The compensation numbers are usually released in November or December, but Meyer said yesterday that this year’s release was affected by the size of the payout.
“Our numbers are big this year, and we reviewed them carefully and more carefully, and talked about it at several meetings,” Meyer said.
The HMC’s compensation system has been criticized by alumni, who say the group’s earnings policy is too generous.
“Back in the ’90s, there was concern when someone reached one million,” said William Strauss ’69, one of seven members of the Class of 1969 who sent a letter to University President Lawrence H. Summers in November protesting last year’s compensation numbers. “Now it’s 35? What’s the limit? If I were these people, I would give back 30 percent of what Harvard gives me as a gesture.”
The Nov. 25 letter to Summers noted that the $100 million paid to top HMC managers in 2001 and 2002 is the equivalent of “a gift of $70,000 from every member of the Class of 1969.”
Jeffrey Alexander ’69, who also signed the note to Summers, said he has received many letters from concerned alums who heard about the compensation numbers.
“We get letters from people who say, ‘I’m a doctor, I’m a lawyer but donating $500 a year is a big decision for me.’ When this guy is making $30 million a year, it makes [Harvard’s] request for money comical,” he said.
Alexander said he doesn’t think that Meyer’s defense of the system is valid.
“The way that [Meyer] presents his argument is that Harvard is paying less for [the fund managers] than the open market,” Alexander said. “But they don’t have to be rewarded at the same level because they’re not taking the same risk as they would in the real world.”
“It’s like state socialism. We have a huge company that is making huge profits and there’s no danger that it would be fired,” he added.
Meyer attributes the negative reactions to HMC’s pay scale to the company’s reporting policy.
“The reason our compensation package receives so much publicity is because we manage in-house and have to report our compensation numbers,” he said. “Other universities pay more [to their external fund managers]. We know what the pay scale is.”
The alumni said they didn’t receive a response to their letter until yesterday, a wait they say was unacceptable.
“They don’t want to dignify our letter with a response but they want us to give money,” Alexander said. “It’s kind of like a company that doesn’t talk to its shareholders.”

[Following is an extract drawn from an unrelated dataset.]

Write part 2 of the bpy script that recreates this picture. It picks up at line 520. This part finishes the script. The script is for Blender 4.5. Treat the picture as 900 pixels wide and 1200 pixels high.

Summers said in an interview in December that he would be “surprised” if the alums didn’t receive a reply before the end of December.
Vice President for Government, Community and Public Affairs Alan J. Stone, who responded to the letter, said, “We normally respond to alumni more quickly but there were a lot of factors that lead to the slight delay.”
He declined to comment further.
Strauss, who is planning to send Summers another letter in response to yesterday’s compensation numbers release, said he was not satisfied with the University’s reply.
“It wasn’t from President Summers. It didn’t respond to our requests,” he said. “We requested a public forum to discuss whether these payments reflect the values of the Harvard community and whether it’s acceptable to Harvard.”
Stone would not comment about Strauss’ proposal.
Strauss said he also received a letter from Harvard Treasurer D. Ronald Daniel yesterday, outlining HMC’s compensation policy.
He said he thinks that all alums should be sent a copy.
“Every alum needs to make their own decision about whether Harvard is a worthy philanthropy when it’s paying $100 million to six individuals,” he said.